Entrevista:O Estado inteligente

segunda-feira, janeiro 14, 2008

O risco de racionamento

O Estado de S. Paulo EDITORIAL


Quanto mais procura desmentir as afirmações do diretor-geral da Agência Nacional de Energia Elétrica (Aneel), Jerson Kelman, de que "não é impossível" um racionamento de eletricidade ainda neste ano, mais o governo exibe sinais de que sabe que a possibilidade é real. O próprio presidente agora adverte seus ministros de que "não me venham com cortes de luz". Por que faria essa advertência se acreditasse no seu ministro Nelson Hubner, que garante que não haverá racionamento nem em 2008 nem em 2009? Ou nas declarações da ministra-chefe da Casa Civil, Dilma Rousseff, que em encontro com Lula, quinta-feira, proclamou que a interligação do sistema elétrico e a malha de termoelétricas evitarão que se repita o racionamento de 2001 e que é possível antever problemas com margem de segurança necessária para tomar providências? Era possível, realmente, mas antes que os problemas se configurassem.

A economista Elena Landau tem uma explicação para o que aconteceu: "No novo modelo, o racionamento virou questão política. O governo acreditou que, com os leilões, nunca mais haveria racionamento. Mas esqueceram-se que o capital privado não investiria na ampliação da oferta de energia se houvesse riscos", disse ela à AE Broadcast Ao Vivo.

São muitos os estudos e os fatos que há tempos vêm prenunciando um colapso no fornecimento de energia. O Instituto Acende, baseado em análises do consultor Mário Veiga, advertiu, em 2007, sobre a ameaça de uma crise energética a partir de 2010. Especialistas como Adriano Pires criticaram reiteradamente a condução da política de estímulo à geração de energia pelo MME, então chefiado por Dilma Rousseff. Em resposta, autoridades como o presidente da Empresa de Pesquisa Energética, Maurício Tolmasquim, defendiam o modelo elétrico do governo Lula e negavam a ameaça de apagão.

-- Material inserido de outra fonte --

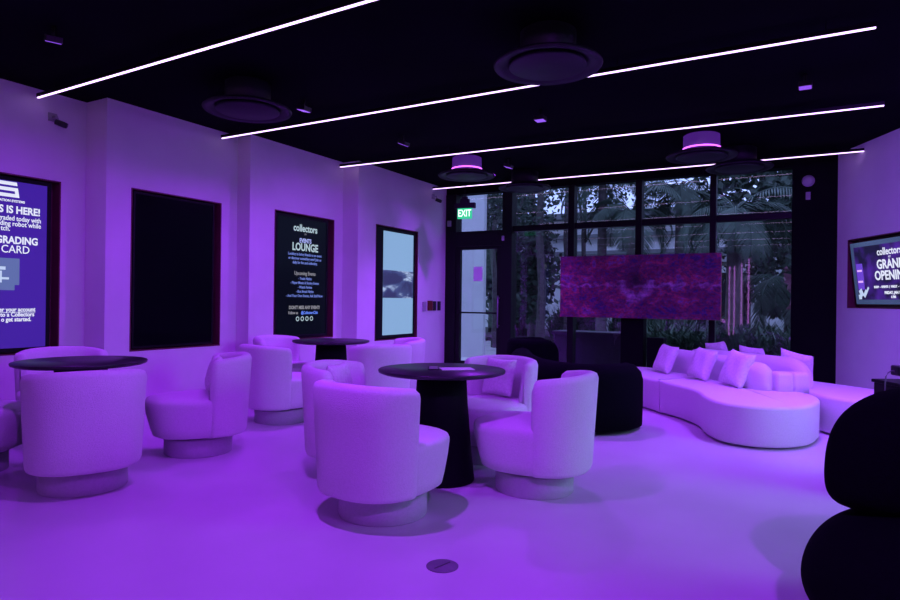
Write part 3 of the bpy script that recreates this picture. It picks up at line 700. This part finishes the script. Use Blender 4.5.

Por diversas razões, entre as quais os óbices criados pelos ambientalistas instalados no Ibama, há dezenas de projetos de usinas elétricas paralisados. Previstas para entrar em operação no quadriênio 2008/2011, as usinas projetadas que têm restrições teriam capacidade de gerar quase 3,8 mil MW, mais do que a totalidade da energia nova que ingressou no sistema em 2007 (3,2 mil MW). Além disso, foi preciso a intervenção do presidente Lula para que saísse o licenciamento prévio e o leilão de concessão da Usina de Santo Antônio, no Madeira, com capacidade de 3,15 mil MW.

Nos últimos dias, o risco de um colapso aumentou muito com o declínio acentuado do nível dos reservatórios das usinas hidrelétricas e o Operador Nacional do Sistema Elétrico (ONS) determinou a entrada em operação das termoelétricas para economizar água nas represas. Mas poucas termoelétricas podem funcionar, pois a Petrobrás não entrega o gás natural que se comprometeu a fornecer. Elas poderiam produzir um total de 12 mil MW, mas só estão gerando 4,5 mil MW.

Em conseqüência do risco de escassez, os preços da energia elétrica negociados no mercado livre dispararam, ameaçando as empresas que dela dependem. Os preços chegaram a R$ 569,59 o MWh para esta semana, mais do que o dobro dos R$ 247,01 o MWh negociados há duas semanas. E chegou a R$ 800,00 o MWh cobrado das indústrias no horário de pico, entre 18 e 21 horas. Às vésperas do racionamento de 2001, o MWh foi negociado no mercado livre a R$ 460,00.

Algumas medidas emergenciais foram tomadas, agora, como o aumento da transmissão, para o Sudeste, onde é maior o consumo, da energia gerada no Sul, única região onde o índice pluviométrico foi favorável.

Como isto não basta, Kelman defende a deflagração de uma campanha de racionalização do consumo e um plano de contingência para um eventual racionamento.

Enquanto choveu o que era preciso chover, o governo evitou que se discutisse sua errática política de geração de energia. Mas esse quadro mudou em fins de 2007, quando a escassez de chuvas expôs os riscos de falta de energia justamente no momento em que a economia adquiria maior impulso, crescendo no ritmo de 5% ao ano.

Não resta ao governo Lula senão fazer, agora, o que nunca quis fazer: convocar o setor privado para uma discussão franca sobre a melhor maneira de economizar energia desde já, e se preparar para um racionamento, só evitável com a ajuda urgente de São Pedro.